Benefits are pretty minimal. Sure, there's great insurance, commuter benefits, etc., but food is minimal, catering is non-existent, free drinks or entertainment a rarity, and leave entitlements are stingy. The technology they give you to work with is a joke when 32GB of RAM costs like $100 these days and laptops come with 4GB and weigh a tonne. Watch out: your 401k dollar matching is in Amazon stock that won't vest for 3 years, your RSU is heavily weighted to your 3-4 years, and most employees don't make it past 2. Pay rises are small and grudging, and bonuses are pretty much non-existent. Leave entitlements are really stingy.

Most mobility is lateral—individuals moving between teams—as getting promoted is really difficult, even from SDE I to II. Most senior positions that open up are filled from the market, and career mentoring is pretty much non-existent. Promotions are done by committees with managers fighting each other for a small number of slots, regardless of the merit of each individual, and "bar raisers" who will actively oppose anyone not performing above a bell curve that is disproportionately out of sync with the reality of the actual talent pool. For senior engineers, don't expect to move up the ladder past your initial hire level anytime soon.

Advice to Management

Perks are overrated, but if the bulk of your employees are young and relatively inexperienced, these make a big difference to them, especially outside of Seattle. This makes it easy for other companies to attract and retain them.

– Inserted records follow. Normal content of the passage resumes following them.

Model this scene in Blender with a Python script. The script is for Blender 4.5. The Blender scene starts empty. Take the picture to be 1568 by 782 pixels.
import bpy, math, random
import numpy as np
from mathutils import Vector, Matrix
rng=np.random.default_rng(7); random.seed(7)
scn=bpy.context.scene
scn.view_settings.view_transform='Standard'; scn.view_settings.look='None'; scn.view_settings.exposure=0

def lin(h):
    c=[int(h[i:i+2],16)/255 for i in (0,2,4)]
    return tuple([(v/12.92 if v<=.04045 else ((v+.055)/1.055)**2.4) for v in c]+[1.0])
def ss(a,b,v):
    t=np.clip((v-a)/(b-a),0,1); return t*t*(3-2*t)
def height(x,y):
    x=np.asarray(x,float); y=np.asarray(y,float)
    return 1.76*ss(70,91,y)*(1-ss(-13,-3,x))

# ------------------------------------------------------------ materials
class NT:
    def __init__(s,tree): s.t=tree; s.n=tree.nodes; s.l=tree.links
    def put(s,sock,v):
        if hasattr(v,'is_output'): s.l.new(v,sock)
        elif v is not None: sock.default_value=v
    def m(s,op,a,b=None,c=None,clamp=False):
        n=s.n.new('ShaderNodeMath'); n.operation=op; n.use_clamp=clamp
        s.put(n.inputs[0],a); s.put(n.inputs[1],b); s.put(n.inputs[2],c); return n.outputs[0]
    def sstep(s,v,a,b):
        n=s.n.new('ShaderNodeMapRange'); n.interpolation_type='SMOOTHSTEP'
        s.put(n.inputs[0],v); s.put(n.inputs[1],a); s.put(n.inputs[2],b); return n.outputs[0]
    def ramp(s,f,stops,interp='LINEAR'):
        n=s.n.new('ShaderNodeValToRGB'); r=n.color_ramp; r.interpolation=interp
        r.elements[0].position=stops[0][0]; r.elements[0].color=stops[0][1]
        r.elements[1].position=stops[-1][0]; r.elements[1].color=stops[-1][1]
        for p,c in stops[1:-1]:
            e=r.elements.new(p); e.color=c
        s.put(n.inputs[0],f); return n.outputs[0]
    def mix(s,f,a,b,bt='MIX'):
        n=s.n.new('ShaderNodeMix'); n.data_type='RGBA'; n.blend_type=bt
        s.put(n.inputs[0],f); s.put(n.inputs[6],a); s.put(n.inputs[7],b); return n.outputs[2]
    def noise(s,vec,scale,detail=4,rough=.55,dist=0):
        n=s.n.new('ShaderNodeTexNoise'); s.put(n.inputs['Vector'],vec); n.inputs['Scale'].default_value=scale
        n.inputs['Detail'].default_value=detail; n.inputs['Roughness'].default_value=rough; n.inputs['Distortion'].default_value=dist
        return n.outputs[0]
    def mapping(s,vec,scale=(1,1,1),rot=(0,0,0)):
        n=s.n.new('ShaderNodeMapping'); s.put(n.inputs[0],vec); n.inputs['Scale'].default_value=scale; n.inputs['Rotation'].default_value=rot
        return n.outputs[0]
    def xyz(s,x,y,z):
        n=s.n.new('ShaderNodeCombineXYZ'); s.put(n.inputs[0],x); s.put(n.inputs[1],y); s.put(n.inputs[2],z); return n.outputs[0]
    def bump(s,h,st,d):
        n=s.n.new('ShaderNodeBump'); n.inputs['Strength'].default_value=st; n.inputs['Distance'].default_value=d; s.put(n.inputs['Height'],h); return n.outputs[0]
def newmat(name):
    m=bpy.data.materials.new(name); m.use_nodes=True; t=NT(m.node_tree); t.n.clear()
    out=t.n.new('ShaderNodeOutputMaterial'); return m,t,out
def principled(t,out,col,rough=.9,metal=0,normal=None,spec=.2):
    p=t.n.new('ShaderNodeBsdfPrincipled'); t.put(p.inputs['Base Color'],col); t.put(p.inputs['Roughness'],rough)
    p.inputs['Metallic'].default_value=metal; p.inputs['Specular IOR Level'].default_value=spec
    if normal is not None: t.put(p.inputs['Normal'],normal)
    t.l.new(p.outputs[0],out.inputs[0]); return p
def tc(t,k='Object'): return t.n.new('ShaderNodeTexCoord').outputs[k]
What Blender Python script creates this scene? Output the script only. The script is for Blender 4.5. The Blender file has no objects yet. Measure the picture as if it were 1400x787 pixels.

For senior staff, the compensation and benefits are really starting to look stingy. The lack of career mentoring and growth is just driving these guys away. Even if the junior staff are replaceable, you lose a couple of key senior roles and the whole team becomes crippled.

Amazon is now a huge company, and it's getting bigger every single day. Give up the fantasy that small, agile teams can do whatever they need to get stuff across the line, because there are now thousands of engineers working on some deliverables. The two interns who were assigned the task of building the foundation toolkit that everyone else now has to use just doesn't cut it.

Processes and management need to adapt and either radically stem the tide of upward decision-making or accept reality and own that process for what it is.